**What you need to do**:
Quote exactly the lines from the line containing "if u - r0 >" to the line containing "return structure(o, label, 'mosaic band')", both lines included, please, and nothing more.

**Given information**:
-- start --

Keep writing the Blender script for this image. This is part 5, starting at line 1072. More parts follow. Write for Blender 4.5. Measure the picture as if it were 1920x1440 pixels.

-- end --
-- start --

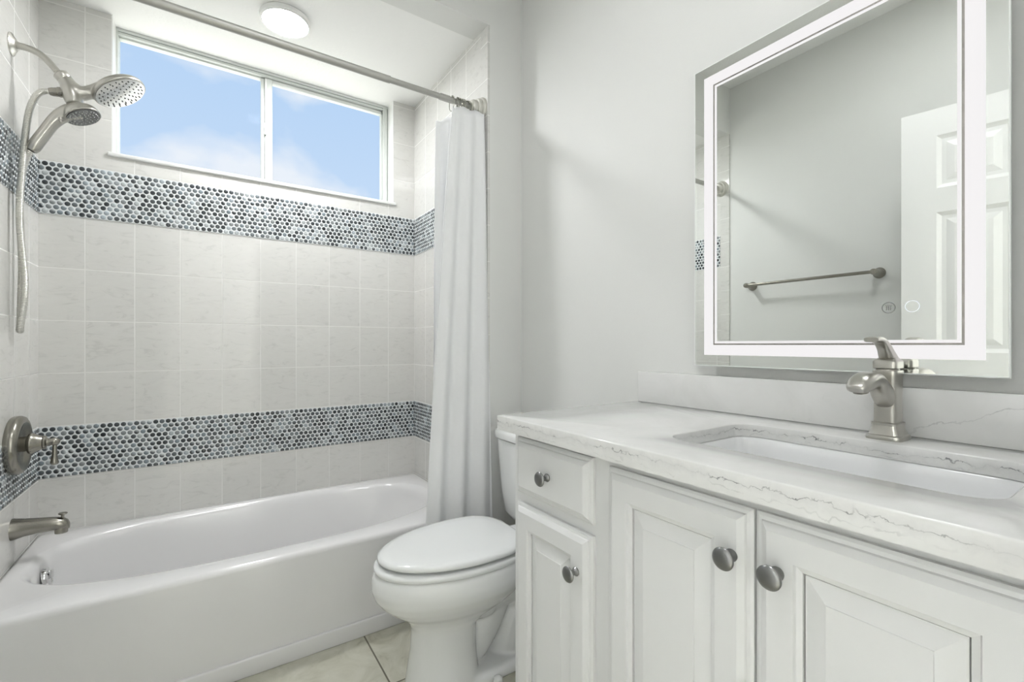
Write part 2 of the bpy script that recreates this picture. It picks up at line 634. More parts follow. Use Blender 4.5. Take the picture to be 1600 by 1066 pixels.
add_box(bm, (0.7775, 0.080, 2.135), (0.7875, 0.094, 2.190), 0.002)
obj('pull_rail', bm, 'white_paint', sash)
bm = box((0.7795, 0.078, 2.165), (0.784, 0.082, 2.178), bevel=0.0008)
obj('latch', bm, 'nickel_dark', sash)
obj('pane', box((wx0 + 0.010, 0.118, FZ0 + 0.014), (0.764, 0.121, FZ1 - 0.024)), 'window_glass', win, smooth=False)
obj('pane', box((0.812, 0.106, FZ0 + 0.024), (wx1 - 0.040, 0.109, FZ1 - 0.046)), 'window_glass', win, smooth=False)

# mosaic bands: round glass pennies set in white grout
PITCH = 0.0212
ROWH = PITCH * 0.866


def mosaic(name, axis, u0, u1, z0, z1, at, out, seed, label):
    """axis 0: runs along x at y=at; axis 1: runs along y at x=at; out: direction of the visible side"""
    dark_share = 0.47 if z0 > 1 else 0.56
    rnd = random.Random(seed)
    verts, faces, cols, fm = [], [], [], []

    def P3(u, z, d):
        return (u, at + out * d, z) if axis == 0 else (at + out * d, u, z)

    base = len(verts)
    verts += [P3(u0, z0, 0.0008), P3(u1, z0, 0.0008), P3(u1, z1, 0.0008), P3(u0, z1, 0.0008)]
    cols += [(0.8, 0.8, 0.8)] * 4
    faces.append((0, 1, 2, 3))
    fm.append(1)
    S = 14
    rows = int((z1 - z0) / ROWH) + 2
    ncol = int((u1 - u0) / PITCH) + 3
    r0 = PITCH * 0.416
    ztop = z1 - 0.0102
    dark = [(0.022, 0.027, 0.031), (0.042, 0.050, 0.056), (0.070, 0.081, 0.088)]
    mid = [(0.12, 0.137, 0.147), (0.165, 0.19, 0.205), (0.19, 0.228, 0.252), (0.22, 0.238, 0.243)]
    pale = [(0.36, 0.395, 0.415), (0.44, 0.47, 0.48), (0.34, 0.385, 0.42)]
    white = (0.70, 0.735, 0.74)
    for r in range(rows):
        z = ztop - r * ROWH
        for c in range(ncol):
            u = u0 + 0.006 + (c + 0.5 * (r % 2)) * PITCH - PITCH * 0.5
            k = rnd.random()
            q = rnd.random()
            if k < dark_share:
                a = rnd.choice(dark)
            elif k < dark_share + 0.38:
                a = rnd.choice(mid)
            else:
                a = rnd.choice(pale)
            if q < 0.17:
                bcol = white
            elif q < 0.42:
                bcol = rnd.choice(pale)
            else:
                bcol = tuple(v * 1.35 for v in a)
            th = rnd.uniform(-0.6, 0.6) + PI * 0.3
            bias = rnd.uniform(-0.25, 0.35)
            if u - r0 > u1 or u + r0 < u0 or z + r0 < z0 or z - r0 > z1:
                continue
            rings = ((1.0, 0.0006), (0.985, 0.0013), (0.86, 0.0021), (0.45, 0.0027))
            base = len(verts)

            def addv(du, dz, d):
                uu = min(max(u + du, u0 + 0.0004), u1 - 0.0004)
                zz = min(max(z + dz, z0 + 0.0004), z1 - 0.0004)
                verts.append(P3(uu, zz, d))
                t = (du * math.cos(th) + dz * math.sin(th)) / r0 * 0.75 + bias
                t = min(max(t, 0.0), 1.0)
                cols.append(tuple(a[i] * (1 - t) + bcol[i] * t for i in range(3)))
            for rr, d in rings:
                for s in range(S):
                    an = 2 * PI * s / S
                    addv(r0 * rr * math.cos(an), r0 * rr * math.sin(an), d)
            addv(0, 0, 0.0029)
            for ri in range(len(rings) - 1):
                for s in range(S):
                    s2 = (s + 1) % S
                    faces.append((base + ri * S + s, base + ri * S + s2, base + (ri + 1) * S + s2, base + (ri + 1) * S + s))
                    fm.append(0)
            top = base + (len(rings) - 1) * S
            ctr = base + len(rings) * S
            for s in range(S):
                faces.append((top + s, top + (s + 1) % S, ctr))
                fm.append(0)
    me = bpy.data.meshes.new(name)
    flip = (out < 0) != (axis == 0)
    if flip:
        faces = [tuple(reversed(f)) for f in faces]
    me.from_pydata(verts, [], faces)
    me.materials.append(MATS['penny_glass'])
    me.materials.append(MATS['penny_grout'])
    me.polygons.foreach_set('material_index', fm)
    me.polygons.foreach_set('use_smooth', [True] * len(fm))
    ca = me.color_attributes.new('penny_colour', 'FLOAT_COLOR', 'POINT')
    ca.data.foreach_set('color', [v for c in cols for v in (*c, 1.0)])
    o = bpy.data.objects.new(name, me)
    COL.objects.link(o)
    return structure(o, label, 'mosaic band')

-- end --
-- start --

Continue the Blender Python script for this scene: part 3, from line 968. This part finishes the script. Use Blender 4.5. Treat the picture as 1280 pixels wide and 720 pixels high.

-- end --

**Solution to this task**:
            if u - r0 > u1 or u + r0 < u0 or z + r0 < z0 or z - r0 > z1:
                continue
            rings = ((1.0, 0.0006), (0.985, 0.0013), (0.86, 0.0021), (0.45, 0.0027))
            base = len(verts)

            def addv(du, dz, d):
                uu = min(max(u + du, u0 + 0.0004), u1 - 0.0004)
                zz = min(max(z + dz, z0 + 0.0004), z1 - 0.0004)
                verts.append(P3(uu, zz, d))
                t = (du * math.cos(th) + dz * math.sin(th)) / r0 * 0.75 + bias
                t = min(max(t, 0.0), 1.0)
                cols.append(tuple(a[i] * (1 - t) + bcol[i] * t for i in range(3)))
            for rr, d in rings:
                for s in range(S):
                    an = 2 * PI * s / S
                    addv(r0 * rr * math.cos(an), r0 * rr * math.sin(an), d)
            addv(0, 0, 0.0029)
            for ri in range(len(rings) - 1):
                for s in range(S):
                    s2 = (s + 1) % S
                    faces.append((base + ri * S + s, base + ri * S + s2, base + (ri + 1) * S + s2, base + (ri + 1) * S + s))
                    fm.append(0)
            top = base + (len(rings) - 1) * S
            ctr = base + len(rings) * S
            for s in range(S):
                faces.append((top + s, top + (s + 1) % S, ctr))
                fm.append(0)
    me = bpy.data.meshes.new(name)
    flip = (out < 0) != (axis == 0)
    if flip:
        faces = [tuple(reversed(f)) for f in faces]
    me.from_pydata(verts, [], faces)
    me.materials.append(MATS['penny_glass'])
    me.materials.append(MATS['penny_grout'])
    me.polygons.foreach_set('material_index', fm)
    me.polygons.foreach_set('use_smooth', [True] * len(fm))
    ca = me.color_attributes.new('penny_colour', 'FLOAT_COLOR', 'POINT')
    ca.data.foreach_set('color', [v for c in cols for v in (*c, 1.0)])
    o = bpy.data.objects.new(name, me)
    COL.objects.link(o)
    return structure(o, label, 'mosaic band')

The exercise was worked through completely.